Copy out all of the data exactly as it appears.
───
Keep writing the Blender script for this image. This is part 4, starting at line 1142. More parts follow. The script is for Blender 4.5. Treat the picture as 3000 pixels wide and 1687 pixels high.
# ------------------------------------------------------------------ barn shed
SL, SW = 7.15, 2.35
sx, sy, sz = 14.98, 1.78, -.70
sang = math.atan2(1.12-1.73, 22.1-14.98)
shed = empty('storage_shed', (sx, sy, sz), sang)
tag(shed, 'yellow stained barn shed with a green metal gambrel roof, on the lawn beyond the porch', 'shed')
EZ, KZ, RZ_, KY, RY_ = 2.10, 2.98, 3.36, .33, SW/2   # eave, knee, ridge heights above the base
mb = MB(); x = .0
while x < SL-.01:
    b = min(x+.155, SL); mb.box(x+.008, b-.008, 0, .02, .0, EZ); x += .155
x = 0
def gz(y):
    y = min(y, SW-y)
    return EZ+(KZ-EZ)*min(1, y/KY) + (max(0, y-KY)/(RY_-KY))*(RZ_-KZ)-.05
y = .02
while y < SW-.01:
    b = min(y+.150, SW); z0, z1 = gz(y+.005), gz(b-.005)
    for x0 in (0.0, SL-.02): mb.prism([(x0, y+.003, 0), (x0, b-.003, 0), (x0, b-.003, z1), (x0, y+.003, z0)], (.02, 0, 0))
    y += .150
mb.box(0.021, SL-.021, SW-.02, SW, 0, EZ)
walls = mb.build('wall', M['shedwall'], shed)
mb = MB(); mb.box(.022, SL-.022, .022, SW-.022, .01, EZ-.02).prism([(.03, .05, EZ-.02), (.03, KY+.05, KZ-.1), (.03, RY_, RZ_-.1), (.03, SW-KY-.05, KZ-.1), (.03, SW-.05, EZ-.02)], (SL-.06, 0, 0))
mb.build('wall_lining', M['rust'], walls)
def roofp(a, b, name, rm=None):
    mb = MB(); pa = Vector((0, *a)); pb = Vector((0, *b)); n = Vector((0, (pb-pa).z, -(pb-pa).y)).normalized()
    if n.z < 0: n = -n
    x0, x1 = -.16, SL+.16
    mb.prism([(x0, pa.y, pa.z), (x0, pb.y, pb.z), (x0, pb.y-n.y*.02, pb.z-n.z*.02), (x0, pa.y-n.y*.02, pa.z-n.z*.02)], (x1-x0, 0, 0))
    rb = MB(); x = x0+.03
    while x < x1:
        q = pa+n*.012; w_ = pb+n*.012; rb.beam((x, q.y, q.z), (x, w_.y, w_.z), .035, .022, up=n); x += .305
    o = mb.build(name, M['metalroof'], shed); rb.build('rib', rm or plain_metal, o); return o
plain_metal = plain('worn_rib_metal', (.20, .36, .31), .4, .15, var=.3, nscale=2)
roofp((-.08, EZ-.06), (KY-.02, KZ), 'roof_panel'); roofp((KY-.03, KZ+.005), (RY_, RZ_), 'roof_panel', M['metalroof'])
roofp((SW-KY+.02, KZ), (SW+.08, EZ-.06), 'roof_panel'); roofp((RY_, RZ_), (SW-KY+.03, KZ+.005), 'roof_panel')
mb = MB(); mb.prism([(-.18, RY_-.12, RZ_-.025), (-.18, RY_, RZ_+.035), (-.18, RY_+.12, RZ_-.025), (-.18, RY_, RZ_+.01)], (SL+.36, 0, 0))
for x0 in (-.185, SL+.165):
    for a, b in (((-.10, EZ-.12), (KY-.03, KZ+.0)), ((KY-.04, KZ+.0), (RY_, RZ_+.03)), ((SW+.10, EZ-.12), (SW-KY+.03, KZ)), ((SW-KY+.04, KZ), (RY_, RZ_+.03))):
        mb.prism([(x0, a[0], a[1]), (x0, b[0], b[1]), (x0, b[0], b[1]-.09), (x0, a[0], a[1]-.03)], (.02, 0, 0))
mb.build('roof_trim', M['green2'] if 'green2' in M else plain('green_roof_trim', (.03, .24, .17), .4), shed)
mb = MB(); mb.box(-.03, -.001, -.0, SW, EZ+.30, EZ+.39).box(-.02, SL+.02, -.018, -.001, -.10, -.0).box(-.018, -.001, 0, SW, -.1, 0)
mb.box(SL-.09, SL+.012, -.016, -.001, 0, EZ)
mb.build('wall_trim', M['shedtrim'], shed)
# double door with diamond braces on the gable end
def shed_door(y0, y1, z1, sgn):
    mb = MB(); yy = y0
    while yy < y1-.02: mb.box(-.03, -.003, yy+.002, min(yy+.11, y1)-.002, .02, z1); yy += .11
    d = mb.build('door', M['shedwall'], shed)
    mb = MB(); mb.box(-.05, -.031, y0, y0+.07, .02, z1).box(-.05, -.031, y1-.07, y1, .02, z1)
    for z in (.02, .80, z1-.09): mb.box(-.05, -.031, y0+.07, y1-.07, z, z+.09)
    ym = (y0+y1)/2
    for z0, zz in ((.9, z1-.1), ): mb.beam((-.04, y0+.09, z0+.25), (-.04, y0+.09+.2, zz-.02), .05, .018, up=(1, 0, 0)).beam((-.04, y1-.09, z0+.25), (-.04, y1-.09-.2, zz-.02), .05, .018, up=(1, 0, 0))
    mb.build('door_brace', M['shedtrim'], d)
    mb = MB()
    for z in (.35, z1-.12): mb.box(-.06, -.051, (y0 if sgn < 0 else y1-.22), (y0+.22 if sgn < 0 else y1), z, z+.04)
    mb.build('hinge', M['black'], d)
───
Response below ▸
Keep writing the Blender script for this image. This is part 4, starting at line 1142. More parts follow. The script is for Blender 4.5. Treat the picture as 3000 pixels wide and 1687 pixels high.
# ------------------------------------------------------------------ barn shed
SL, SW = 7.15, 2.35
sx, sy, sz = 14.98, 1.78, -.70
sang = math.atan2(1.12-1.73, 22.1-14.98)
shed = empty('storage_shed', (sx, sy, sz), sang)
tag(shed, 'yellow stained barn shed with a green metal gambrel roof, on the lawn beyond the porch', 'shed')
EZ, KZ, RZ_, KY, RY_ = 2.10, 2.98, 3.36, .33, SW/2   # eave, knee, ridge heights above the base
mb = MB(); x = .0
while x < SL-.01:
    b = min(x+.155, SL); mb.box(x+.008, b-.008, 0, .02, .0, EZ); x += .155
x = 0
def gz(y):
    y = min(y, SW-y)
    return EZ+(KZ-EZ)*min(1, y/KY) + (max(0, y-KY)/(RY_-KY))*(RZ_-KZ)-.05
y = .02
while y < SW-.01:
    b = min(y+.150, SW); z0, z1 = gz(y+.005), gz(b-.005)
    for x0 in (0.0, SL-.02): mb.prism([(x0, y+.003, 0), (x0, b-.003, 0), (x0, b-.003, z1), (x0, y+.003, z0)], (.02, 0, 0))
    y += .150
mb.box(0.021, SL-.021, SW-.02, SW, 0, EZ)
walls = mb.build('wall', M['shedwall'], shed)
mb = MB(); mb.box(.022, SL-.022, .022, SW-.022, .01, EZ-.02).prism([(.03, .05, EZ-.02), (.03, KY+.05, KZ-.1), (.03, RY_, RZ_-.1), (.03, SW-KY-.05, KZ-.1), (.03, SW-.05, EZ-.02)], (SL-.06, 0, 0))
mb.build('wall_lining', M['rust'], walls)
def roofp(a, b, name, rm=None):
    mb = MB(); pa = Vector((0, *a)); pb = Vector((0, *b)); n = Vector((0, (pb-pa).z, -(pb-pa).y)).normalized()
    if n.z < 0: n = -n
    x0, x1 = -.16, SL+.16
    mb.prism([(x0, pa.y, pa.z), (x0, pb.y, pb.z), (x0, pb.y-n.y*.02, pb.z-n.z*.02), (x0, pa.y-n.y*.02, pa.z-n.z*.02)], (x1-x0, 0, 0))
    rb = MB(); x = x0+.03
    while x < x1:
        q = pa+n*.012; w_ = pb+n*.012; rb.beam((x, q.y, q.z), (x, w_.y, w_.z), .035, .022, up=n); x += .305
    o = mb.build(name, M['metalroof'], shed); rb.build('rib', rm or plain_metal, o); return o
plain_metal = plain('worn_rib_metal', (.20, .36, .31), .4, .15, var=.3, nscale=2)
roofp((-.08, EZ-.06), (KY-.02, KZ), 'roof_panel'); roofp((KY-.03, KZ+.005), (RY_, RZ_), 'roof_panel', M['metalroof'])
roofp((SW-KY+.02, KZ), (SW+.08, EZ-.06), 'roof_panel'); roofp((RY_, RZ_), (SW-KY+.03, KZ+.005), 'roof_panel')
mb = MB(); mb.prism([(-.18, RY_-.12, RZ_-.025), (-.18, RY_, RZ_+.035), (-.18, RY_+.12, RZ_-.025), (-.18, RY_, RZ_+.01)], (SL+.36, 0, 0))
for x0 in (-.185, SL+.165):
    for a, b in (((-.10, EZ-.12), (KY-.03, KZ+.0)), ((KY-.04, KZ+.0), (RY_, RZ_+.03)), ((SW+.10, EZ-.12), (SW-KY+.03, KZ)), ((SW-KY+.04, KZ), (RY_, RZ_+.03))):
        mb.prism([(x0, a[0], a[1]), (x0, b[0], b[1]), (x0, b[0], b[1]-.09), (x0, a[0], a[1]-.03)], (.02, 0, 0))
mb.build('roof_trim', M['green2'] if 'green2' in M else plain('green_roof_trim', (.03, .24, .17), .4), shed)
mb = MB(); mb.box(-.03, -.001, -.0, SW, EZ+.30, EZ+.39).box(-.02, SL+.02, -.018, -.001, -.10, -.0).box(-.018, -.001, 0, SW, -.1, 0)
mb.box(SL-.09, SL+.012, -.016, -.001, 0, EZ)
mb.build('wall_trim', M['shedtrim'], shed)
# double door with diamond braces on the gable end
def shed_door(y0, y1, z1, sgn):
    mb = MB(); yy = y0
    while yy < y1-.02: mb.box(-.03, -.003, yy+.002, min(yy+.11, y1)-.002, .02, z1); yy += .11
    d = mb.build('door', M['shedwall'], shed)
    mb = MB(); mb.box(-.05, -.031, y0, y0+.07, .02, z1).box(-.05, -.031, y1-.07, y1, .02, z1)
    for z in (.02, .80, z1-.09): mb.box(-.05, -.031, y0+.07, y1-.07, z, z+.09)
    ym = (y0+y1)/2
    for z0, zz in ((.9, z1-.1), ): mb.beam((-.04, y0+.09, z0+.25), (-.04, y0+.09+.2, zz-.02), .05, .018, up=(1, 0, 0)).beam((-.04, y1-.09, z0+.25), (-.04, y1-.09-.2, zz-.02), .05, .018, up=(1, 0, 0))
    mb.build('door_brace', M['shedtrim'], d)
    mb = MB()
    for z in (.35, z1-.12): mb.box(-.06, -.051, (y0 if sgn < 0 else y1-.22), (y0+.22 if sgn < 0 else y1), z, z+.04)
    mb.build('hinge', M['black'], d)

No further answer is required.